> **Source material**:
* * *
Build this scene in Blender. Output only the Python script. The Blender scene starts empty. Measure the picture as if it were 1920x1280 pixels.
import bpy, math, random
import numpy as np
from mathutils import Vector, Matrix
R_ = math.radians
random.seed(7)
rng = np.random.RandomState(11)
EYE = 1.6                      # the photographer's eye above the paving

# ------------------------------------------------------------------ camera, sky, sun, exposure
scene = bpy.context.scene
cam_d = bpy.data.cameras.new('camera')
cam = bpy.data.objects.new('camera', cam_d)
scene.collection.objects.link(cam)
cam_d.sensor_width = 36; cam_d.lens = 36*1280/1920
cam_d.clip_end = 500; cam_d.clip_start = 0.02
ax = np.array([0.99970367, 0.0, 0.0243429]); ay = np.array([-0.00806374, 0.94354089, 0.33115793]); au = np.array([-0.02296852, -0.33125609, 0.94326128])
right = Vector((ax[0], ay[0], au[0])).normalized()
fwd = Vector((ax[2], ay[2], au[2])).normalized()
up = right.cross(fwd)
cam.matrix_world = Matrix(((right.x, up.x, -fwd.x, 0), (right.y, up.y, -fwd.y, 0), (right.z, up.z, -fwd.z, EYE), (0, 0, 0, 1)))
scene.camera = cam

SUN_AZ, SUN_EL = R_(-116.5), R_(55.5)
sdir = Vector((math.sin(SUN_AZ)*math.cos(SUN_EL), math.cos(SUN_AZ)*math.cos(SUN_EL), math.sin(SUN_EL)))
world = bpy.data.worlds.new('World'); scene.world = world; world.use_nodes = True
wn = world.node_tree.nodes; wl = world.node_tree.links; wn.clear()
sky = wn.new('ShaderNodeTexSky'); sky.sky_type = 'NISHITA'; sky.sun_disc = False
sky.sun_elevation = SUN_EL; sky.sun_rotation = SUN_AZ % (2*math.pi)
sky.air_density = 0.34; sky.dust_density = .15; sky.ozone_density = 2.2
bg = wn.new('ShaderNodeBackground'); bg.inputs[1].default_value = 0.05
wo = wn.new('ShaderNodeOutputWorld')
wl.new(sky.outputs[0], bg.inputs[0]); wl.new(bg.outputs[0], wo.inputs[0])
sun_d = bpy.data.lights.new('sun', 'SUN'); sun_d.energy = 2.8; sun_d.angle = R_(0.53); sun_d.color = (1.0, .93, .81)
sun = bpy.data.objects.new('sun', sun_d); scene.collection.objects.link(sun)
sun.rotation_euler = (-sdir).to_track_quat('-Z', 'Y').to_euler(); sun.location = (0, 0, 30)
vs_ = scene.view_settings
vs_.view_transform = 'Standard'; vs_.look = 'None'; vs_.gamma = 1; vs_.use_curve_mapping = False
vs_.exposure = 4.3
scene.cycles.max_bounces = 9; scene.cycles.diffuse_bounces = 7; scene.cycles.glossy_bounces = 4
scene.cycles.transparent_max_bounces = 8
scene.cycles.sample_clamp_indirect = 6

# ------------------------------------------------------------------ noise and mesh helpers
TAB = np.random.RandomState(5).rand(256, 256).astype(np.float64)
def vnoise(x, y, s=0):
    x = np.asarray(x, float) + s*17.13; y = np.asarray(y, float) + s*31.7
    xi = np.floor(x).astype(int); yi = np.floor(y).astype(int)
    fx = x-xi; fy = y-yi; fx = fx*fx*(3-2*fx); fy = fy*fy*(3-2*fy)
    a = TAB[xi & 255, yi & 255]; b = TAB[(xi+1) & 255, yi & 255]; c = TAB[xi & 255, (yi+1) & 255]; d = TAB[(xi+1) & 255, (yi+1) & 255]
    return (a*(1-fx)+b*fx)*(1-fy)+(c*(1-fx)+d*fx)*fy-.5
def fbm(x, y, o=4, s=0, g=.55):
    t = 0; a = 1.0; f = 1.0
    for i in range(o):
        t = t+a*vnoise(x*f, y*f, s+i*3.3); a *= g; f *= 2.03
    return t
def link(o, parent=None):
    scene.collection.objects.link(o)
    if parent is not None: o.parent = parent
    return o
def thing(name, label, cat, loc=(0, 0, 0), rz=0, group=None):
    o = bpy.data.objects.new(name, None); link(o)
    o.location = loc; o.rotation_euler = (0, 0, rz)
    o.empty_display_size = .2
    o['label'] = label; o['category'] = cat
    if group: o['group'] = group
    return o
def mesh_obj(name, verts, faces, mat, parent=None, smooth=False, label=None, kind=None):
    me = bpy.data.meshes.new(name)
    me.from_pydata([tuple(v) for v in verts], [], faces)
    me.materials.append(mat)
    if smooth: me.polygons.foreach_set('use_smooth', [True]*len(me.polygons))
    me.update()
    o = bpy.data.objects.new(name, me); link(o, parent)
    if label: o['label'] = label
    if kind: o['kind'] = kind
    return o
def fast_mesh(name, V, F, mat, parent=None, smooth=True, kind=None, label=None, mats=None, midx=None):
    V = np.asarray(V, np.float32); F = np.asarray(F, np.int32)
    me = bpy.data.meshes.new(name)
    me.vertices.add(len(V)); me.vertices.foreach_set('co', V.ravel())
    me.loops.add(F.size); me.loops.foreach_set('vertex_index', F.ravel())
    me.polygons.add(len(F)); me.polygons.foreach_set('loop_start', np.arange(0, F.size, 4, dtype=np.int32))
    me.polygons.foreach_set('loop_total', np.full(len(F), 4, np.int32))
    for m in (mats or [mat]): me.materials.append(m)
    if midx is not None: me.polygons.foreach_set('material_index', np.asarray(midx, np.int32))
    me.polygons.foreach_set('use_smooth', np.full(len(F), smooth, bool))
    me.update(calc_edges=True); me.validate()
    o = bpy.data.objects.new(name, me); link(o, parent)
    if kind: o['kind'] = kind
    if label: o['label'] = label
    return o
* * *
> **Written task**: Extract the lines above, from the first one through the one containing "above the paving", and return only those, unchanged.

> **Exercise answer**:
Build this scene in Blender. Output only the Python script. The Blender scene starts empty. Measure the picture as if it were 1920x1280 pixels.
import bpy, math, random
import numpy as np
from mathutils import Vector, Matrix
R_ = math.radians
random.seed(7)
rng = np.random.RandomState(11)
EYE = 1.6                      # the photographer's eye above the paving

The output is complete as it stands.